Optimisation¶

Hypertunity ships with three types of hyperparameter space exploration algorithms. A Bayesian optimisation, random and grid search. While the first one is sequential in nature and requires evaluations to update its internal model of the objective function, so that more informed sample suggestions are generated, the latter two are able to generate all samples in parallel and do not require updating. In this section we will give a brief overview of each.

Bayesian optimisation¶

BayesianOptimisation in Hypertunity is a wrapper around GPyOpt.methods.BayesianOptimization which uses Gaussian Process regression to build a surrogate model of the objective function. It is initialised from a Domain object:

bo = BayesianOptimization(domain)

The BayesianOptimisation optimiser is highly customisable during sampling. This enables the user to dynamically refine the model during calling run_step(). This approach introduces however the computational burden of recomputing the surrogate model at each query. In the following example we show how one can set the GP model using readily available ones from GPy.models, e.g. a GPHeteroschedasticRegression:

bo = BayesianOptimisation(domain=domain, seed=7)                    # initialise BO optimiser
kernel = GPy.kern.RBF(1) + GPy.kern.Bias(1)                         # create a custom kernel
custom_model = GPy.models.GPHeteroscedasticRegression(..., kernel)  # create a custom model
samples = bayes_opt.run_step(model=custom_model)                    # generate samples

Random search¶

This class is a wrapper around the Domain.sample() method. It has the API of an Optimiser class and yields samples which are uniformly drawn from the domain. There is no limitation on the number of samples that can be returned in a single call of run_step(), even if this leads to repetitions.

Grid search¶

GridSearch is a wrapper around the iteration over a domain. It goes over each point in the Cartesian-product of all discrete subdomains. If one of the subdomains is continuous GridSearch will sample uniformly from this interval. Once the domain is exhausted, further iteration will be prevented by raising an ExhaustedSearchSpaceError. To iterate again the GridSearch optimiser must be reset by calling the reset() method.

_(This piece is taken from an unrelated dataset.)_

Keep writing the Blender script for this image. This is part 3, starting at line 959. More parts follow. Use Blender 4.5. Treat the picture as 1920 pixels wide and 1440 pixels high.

>>> domain = Domain({"x": {1, 2, 3}, "y": {"a", "b"}, "z": [0, 1]})
>>> gs = GridSearch(domain, sample_continuous=True)
>>> gs.run_step(batch_size=6)
[
    {'x': 1, 'y': 'b', 'z': 0.054781406913364084},
    {'x': 2, 'y': 'b', 'z': 0.7006391867439882},
    {'x': 3, 'y': 'b', 'z': 0.9674445624792569},
    {'x': 1, 'y': 'a', 'z': 0.7837727333178091},
    {'x': 2, 'y': 'a', 'z': 0.17240297136803384},
    {'x': 3, 'y': 'a', 'z': 0.844465575155033}
]
>>> gs.reset()

Custom optimiser¶

If neither of the predefined optimiser are useful for your problem, you can easily roll out a custom one. Only thing you have to do is to inherit from the base Optimiser class and implement the run_step() method.

class CustomOptimiser(Optimiser):
    def __init__(self, domain, *args, **kwargs):
        super(CustomOptimiser, self).__init__(domain)
        ...

    def run_step(batch_size, *args, **kwargs):
        ...
        return [samples]